If you compare arb awards over the last 10 years, I doubt you see much difference, certainly it didn’t keep pace with free agent prices.

That’s because of the way the arb system is setup. There’s a drag aspect to it.  There’s no inflationary aspect to it.


#8    Telnar      (see all posts) 2011/12/11 (Sun) @ 11:40

I think there’s a problem with the way the options were valued.  The calculation applies a discount rate which is implicitly based on the probability that Moore with be an ace in the option year and then values the option (relative to a guaranteed contract) based on an exercise probability very different from the one used to discount the option.

Let’s look at those 3 years instead using a single discount rate.  To keep the modeling simple, I’m going to treat Moore as having three true outcomes:  Not on the 25 man roster, barely worth the option price, or an ace worth the example numbers in the original post.  Then we can figure out what probability of being an ace is required to make the option prices fair.  It doesn’t much matter how often he is in each of the other two outcomes (or in between them if we were doing a continuous model) since in either case, he will be paid market price, perhaps plus the option premium.

In year 6, he pockets $1m for an option which will cost him $7m in salary if he’s an ace.  That makes the option a good deal for Moore only if he will be an ace 1/7 of the time or less.

In years 7 and 8, he pockets $2m each year for an option which will cost him $14.5m/year in salary if he’s an ace (averaging the $20m and $25m numbers above).  Again, if he’s an ace more than about 1/7 of the time (ok, ok, 1/7.25), this is a bad deal for him.

I understand why especially in his first contract a player might give a big discount to lock in guaranteed future salary (which he might or might not be playing well enough to earn), but the math on team options is very different, so if I were a player, I would be very reluctant to agree to one at much less than the fair rate.

With $9m guaranteed, the option deal is no longer a question of eliminating the risk of poverty if he blows his arm out in spring training.  It’s a gamble on whether he becomes an ace.  If he thinks the fair odds on that bet are a lot better than 1 in 7 why let the team hold the bet instead of him.

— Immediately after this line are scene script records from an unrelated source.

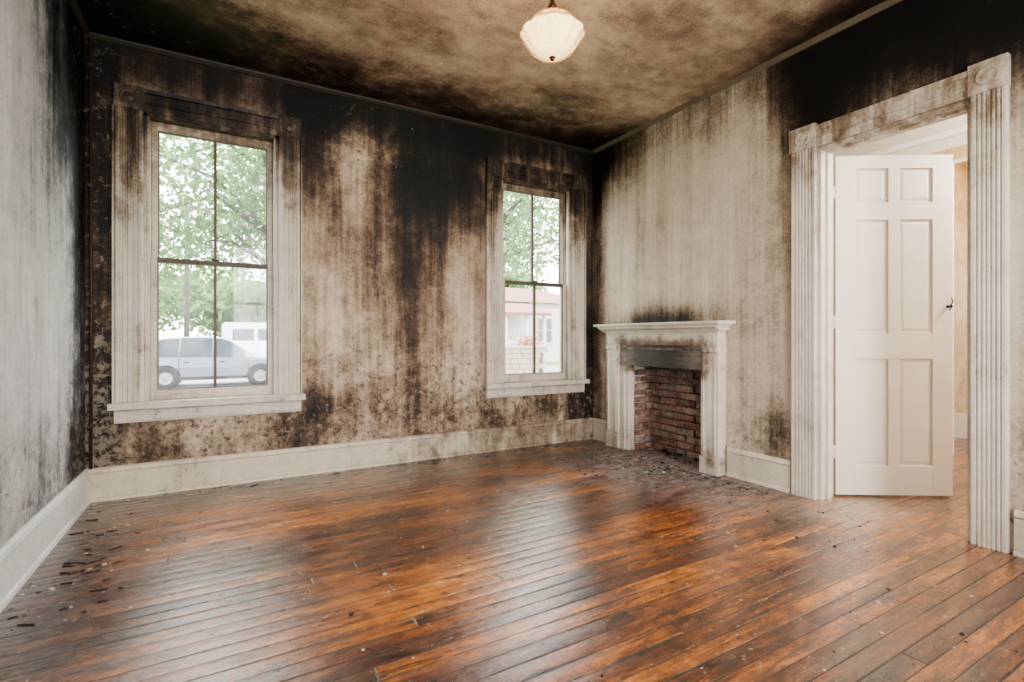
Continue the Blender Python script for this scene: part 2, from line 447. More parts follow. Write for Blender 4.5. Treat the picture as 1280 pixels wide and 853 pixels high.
ST = 0.04
hw = OPEN_W/2
winholes = [(W1C-hw, W1C+hw, WZ0-0.04, WZ1), (W2C-hw, W2C+hw, WZ0-0.04, WZ1)]
zc = lin(0, ZC, ST, (WZ0-0.04, WZ1))
panel('wall_back', (0, YB, 0), (1, 0, 0), (0, 0, 1), lin(XL, XR, ST, (W1C-hw, W1C+hw, W2C-hw, W2C+hw)), zc, winholes, M_wall_back, soot_back, (0, -1, 0), 0.18)
panel('wall_right', (XR, 0, 0), (0, 1, 0), (0, 0, 1), lin(YF, YB, ST, (DY0, DY1, FY0, FY1)), lin(0, ZC, ST, (DZ, FZ)),
      [(DY0, DY1, -1, DZ), (FY0, FY1, -1, FZ)], M_wall_right, soot_right, (-1, 0, 0), 0.14)
panel('wall_left', (XL, 0, 0), (0, 1, 0), (0, 0, 1), lin(YF, YB, ST), lin(0, ZC, ST), [], M_wall_left, soot_left, (1, 0, 0), 0.16)
R1, R2 = 0.45, 2.25
panel('wall_front', (0, YF, 0), (1, 0, 0), (0, 0, 1), lin(XL, XR, ST, (R1-hw, R1+hw, R2-hw, R2+hw)), zc,
      [(R1-hw, R1+hw, WZ0-0.04, WZ1), (R2-hw, R2+hw, WZ0-0.04, WZ1)], M_wall_right, lambda u, v: (0.15+0.4*sst(v, 2.4, 3.1), 0.2+0*u), (0, 1, 0), 0.18)
panel('ceiling', (0, 0, ZC), (1, 0, 0), (0, 1, 0), lin(XL, XR, ST), lin(YF, YB, ST), [], M_ceiling, soot_ceil, (0, 0, -1), 0.12)
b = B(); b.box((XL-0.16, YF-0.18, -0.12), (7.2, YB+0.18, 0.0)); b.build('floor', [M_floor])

# ------------------------------------------------------------------ adjoining hall beyond the door
HX = 5.77
b = B()
b.box((HX, YF, 0), (HX+0.12, 1.05, ZC)); b.box((HX, 1.99, 0), (HX+0.12, YB, ZC)); b.box((HX, 1.05, 2.72), (HX+0.12, 1.99, ZC))
b.build('wall_hall', [M_hall])
b = B(); b.box((6.95, YF, 0), (7.1, YB, ZC)); b.build('wall_far_room', [M_hall_tan])
b = B(); b.box((XR+0.14, YB, 0), (7.1, YB+0.15, ZC)); b.build('wall_hall_end', [M_hall])
b = B(); b.box((XR+0.14, YF-0.15, 0), (7.1, YF, ZC)); b.build('wall_hall_front', [M_hall])
b = B(); b.box((XR+0.14, YF-0.15, ZC), (7.1, YB+0.15, ZC+0.1)); b.build('ceiling_hall', [M_white_ceiling])
M_oak = simple_mat('stained_trim', c(212, 184, 138), 0.5, var=0.15)
b = B()
b.box((HX-0.025, 1.99, 0), (HX, 2.09, 2.83)); b.box((HX-0.025, 0.95, 0), (HX, 1.05, 2.83)); b.box((HX-0.03, 1.05, 2.72), (HX, 1.99, 2.83))
b.build('trim_hall_opening', [M_oak], bevel=0.004)
b = B(); b.box((6.925, YF+0.01, 0), (6.95, YB-0.01, 0.24)); b.box((6.93, YF+0.01, 0.24), (6.95, YB-0.01, 0.27)); b.build('baseboard_far_room', [simple_mat('white_baseboard', c(235, 233, 228), 0.5, var=0.04)], bevel=0.004)
b = B(); b.box((HX-0.04, YF+0.01, 2.94), (HX, YB-0.01, 3.00)); b.build('trim_hall_rail', [M_white_ceiling], bevel=0.006)

# ------------------------------------------------------------------ trim profiles
def flute_prof(w, t, n=5, e=0.018, d=0.006):
    pts = [(0, 0), (0, t*0.7), (0.006, t), (e, t)]
    gw = (w-2*e)/n
    for i in range(n):
        a = e+i*gw
        pts += [(a+gw*0.18, t), (a+gw*0.35, t-d), (a+gw*0.65, t-d), (a+gw*0.82, t)]
    pts += [(w-e, t), (w-0.006, t), (w, t*0.7), (w, 0)]
    return pts
def rosette(b, cen, axis, s, mat=0):
    b.lathe([(s*0.34, 0), (s*0.34, 0.002), (s*0.30, 0.005), (s*0.26, 0.001), (s*0.18, 0.001), (s*0.14, 0.004), (s*0.08, 0.006), (0.003, 0.007)], cen, axis, 20, mat)

def make_window(name, M):
    b = B(); b.M = M
    cw, ct = 0.158, 0.032
    h = hw
    for sx in (-1, 1):
        x0 = -h-cw if sx < 0 else h
        b.extrude(flute_prof(cw, ct, 4, 0.022, 0.007), (x0, 0, WZ0), (1, 0, 0), (0, -1, 0), (0, 0, 1), WZ1-WZ0)
        b.box((x0-0.003, -0.040, WZ1), (x0+cw+0.003, 0, WZ1+cw+0.002))
        rosette(b, (x0+cw/2, -0.040, WZ1+cw/2), (0, -1, 0), cw)
        bx = x0-0.012 if sx < 0 else x0+cw
        b.box((bx, -0.045, WZ0), (bx+0.012, 0, WZ1))
        jx = -h if sx < 0 else h-0.02
        b.box((jx, 0, WZ0), (jx+0.02, 0.18, WZ1), 0)
        sx0 = -h+0.02 if sx < 0 else h-0.034
        b.box((sx0, 0.0, WZ0), (sx0+0.014, 0.035, WZ1-0.02), 1)
        b.box((sx0, 0.079, WZ0), (sx0+0.014, 0.083, WZ1-0.02), 1)
        b.box((-h-cw-0.03 if sx < 0 else h+0.005, 0.181, WZ0-0.04), (-h-0.005 if sx < 0 else h+cw+0.03, 0.205, WZ1+0.1), 1)
    b.extrude([(0, 0), (0, 0.022), (0.048, 0.022), (0.054, 0.032), (0.062, 0.032), (0.068, 0.024), (0.120, 0.024), (0.128, 0.036), (cw-0.006, 0.040), (cw-0.006, 0)], (-h+0.003, 0, WZ1+0.001), (0, 0, 1), (0, -1, 0), (1, 0, 0), 2*h-0.006)
    b.box((-h, 0, WZ1-0.02), (h, 0.18, WZ1), 0)
    b.box((-h-cw, 0.181, WZ1+0.005), (h+cw, 0.205, WZ1+0.12), 1)
    b.box((-h-cw-0.03, -0.085, WZ0-0.045), (h+cw+0.03, 0.0, WZ0), 1)
    b.box((-h, 0.0, WZ0-0.04), (h, 0.20, WZ0-0.002), 1)
    b.box((-h-0.06, 0.181, WZ0-0.09), (h+0.06, 0.26, WZ0-0.042), 1)
    b.extrude([(0, 0), (0, 0.018), (0.02, 0.026), (0.085, 0.026), (0.097, 0.018), (0.097, 0)], (-h-cw-0.005, 0, WZ0-0.142), (0, 0, 1), (0, -1, 0), (1, 0, 0), 2*(h+cw)+0.01, 1)
    g = h-0.022
    mid = 1.655
    def sash(y0, y1, z0, z1, bot, top, mb, mt):
        sw = 0.050
        b.box((-g, y0, z0), (-g+sw, y1, z1), 1); b.box((g-sw, y0, z0), (g, y1, z1), 1)
        b.box((-g+sw, y0, z0), (g-sw, y1, z0+bot), mb); b.box((-g+sw, y0, z1-top), (g-sw, y1, z1), mt)
        b.box((-0.009, y0+0.002, z0+bot), (0.009, y1-0.004, z1-top), 4)
        for xa in (-g+sw, g-sw-0.008):
            b.box((xa, y0+0.008, z0+bot), (xa+0.008, y1-0.008, z1-top), 4)
        b.box((-g+sw+0.008, y0+0.008, z0+bot), (g-sw-0.008, y1-0.008, z0+bot+0.007), 4)
        b.box((-g+sw+0.008, y0+0.008, z1-top-0.007), (g-sw-0.008, y1-0.008, z1-top), 4)
        # dark joint where the sash meets the stop
        for xa in (-g+0.010, g-0.014):
            b.box((xa, y0-0.0015, z0), (xa+0.004, y0, z1), 4)
        ym = (y0+y1)/2
        for xa, xb in ((-g+sw-0.003, -0.008), (0.008, g-sw+0.003)):
            b.add([(xa, ym, z0+bot-0.003), (xb, ym, z0+bot-0.003), (xb, ym, z1-top+0.003), (xa, ym, z1-top+0.003)], [(0, 1, 2, 3)], 2)
    sash(0.040, 0.076, WZ0, mid+0.015, 0.070, 0.026, 1, 4)
    sash(0.086, 0.122, mid-0.015, WZ1-0.021, 0.028, 0.060, 4, 1)
    b.rbox((0, 0.055, mid+0.022), (0.05, 0.025, 0.014), Matrix.Identity(3), 3)
    return b.build(name, [M_trim_win, M_sash, M_glass, M_black, M_muntin])

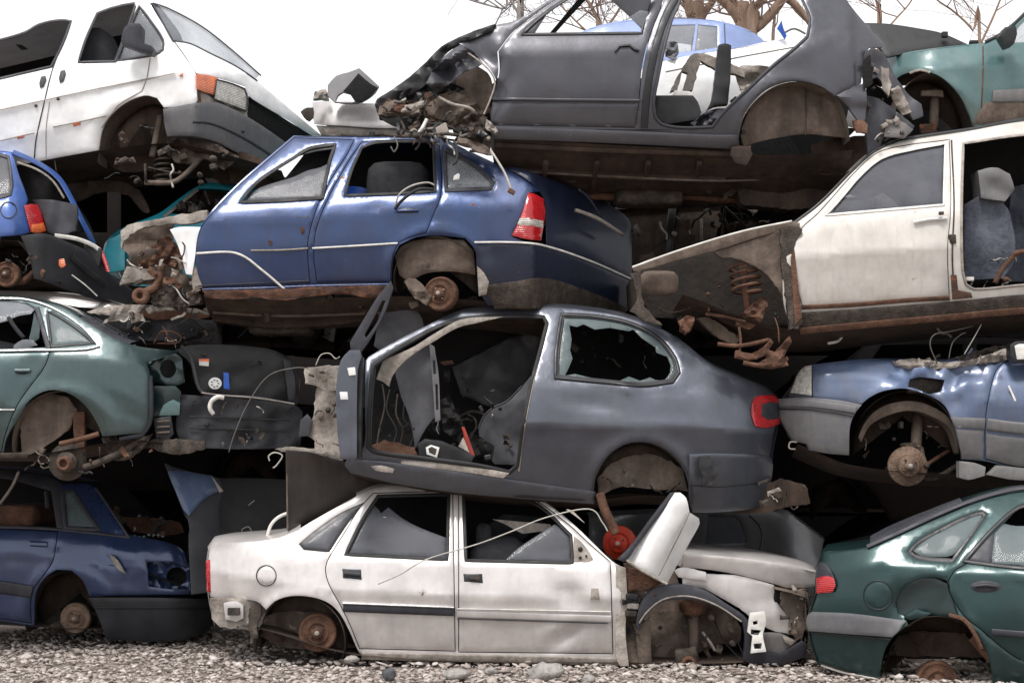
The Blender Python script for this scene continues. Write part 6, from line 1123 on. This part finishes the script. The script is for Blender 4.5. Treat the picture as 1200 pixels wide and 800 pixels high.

#9    Tangotiger      (see all posts) 2011/12/11 (Sun) @ 12:05

The pricing of the options is the key.  One would think that a player can get the security he needs by signing away all his years without team options, but Longoria and Moore argue otherwise.

In my fake dialogue, I’m suggesting Moore could have gotten an 8 year, 31MM$ guaranteed deal.  Moore is saying he prefers 14MM$ guaranteed, with a chance at 37MM$ instead.

What he is saying is that 9MM$ guaranteed, and then rolling the dice, is not good enough for him.  His minimum level of lifetime security is 14MM$.


#10    Telnar      (see all posts) 2011/12/11 (Sun) @ 12:23

I guess that I’m finding the preferences expressed in [9] unlikely.  The discount on expected value that he’s offering on the options is much higher than the discount on expected value that he’s offering on years 4 and 5, in spite of the fact that in years 4 and 5, he’s facing the risk of having very limited savings if he gets injured, while in years 6-8 he’s risking the difference between 9 and 14 million guaranteed.


#11    Telnar      (see all posts) 2011/12/11 (Sun) @ 12:47

Rephrasing [10]:  by not taking the $31m guaranteed for 8 years that [9] suggests was his alternative, he’s implicitly saying that he believes that the probability that the options will be exercised is very high, but if he believes that the probability of exercise is that high, he would need to have preferences that I find odd to offer those options at all.

I can understand why someone might be risk averse and take the guaranteed $31m, and I can understand why someone might roll the dice on a free agency payoff, but unless he has something in mind which costs exactly $14m, underpriced team options seem like the worst of both worlds.


#12    Tangotiger      (see all posts) 2011/12/11 (Sun) @ 12:48

I’m not suggesting that Moore has priced his options properly.  I’m just trying to explain how he could have come to the deal he did.

He obviously did not even consider the possibility that he could pull a Lincecum either.  I mean, there must be, what, a 10% chance that he can get a Cy Young before he hits arbitration (about 30:1 each year for 3 years)?

In any case, now that I’ve laid out a process, I’d like to see how much the Straight Arrow readers think he should have gotten.  Let’s see you price each year, and, if you can, back it up with some research.


#13    rwperu34      (see all posts) 2011/12/11 (Sun) @ 14:50

There is another possibility. The Rays could have played hardball and not given him the opportunity to sign for the guarantee without the option years. The dialogue would have been something like this;

F: We’ll give you $14m guaranteed with the option years or else we play it out and you get to try and stay healthy for three years before you get your first big payday.

M: $14m? Sound great. Where do I sign.


#14    Tangotiger      (see all posts) 2011/12/11 (Sun) @ 19:56

rw: anything is possible, but I doubt it.  It’s ridiculous to think that a GM is going to say: sign for 8 years or for 1: your choice.

There’s a price point for everything.  If the player says “how about 5”, the GM will give him a price for that.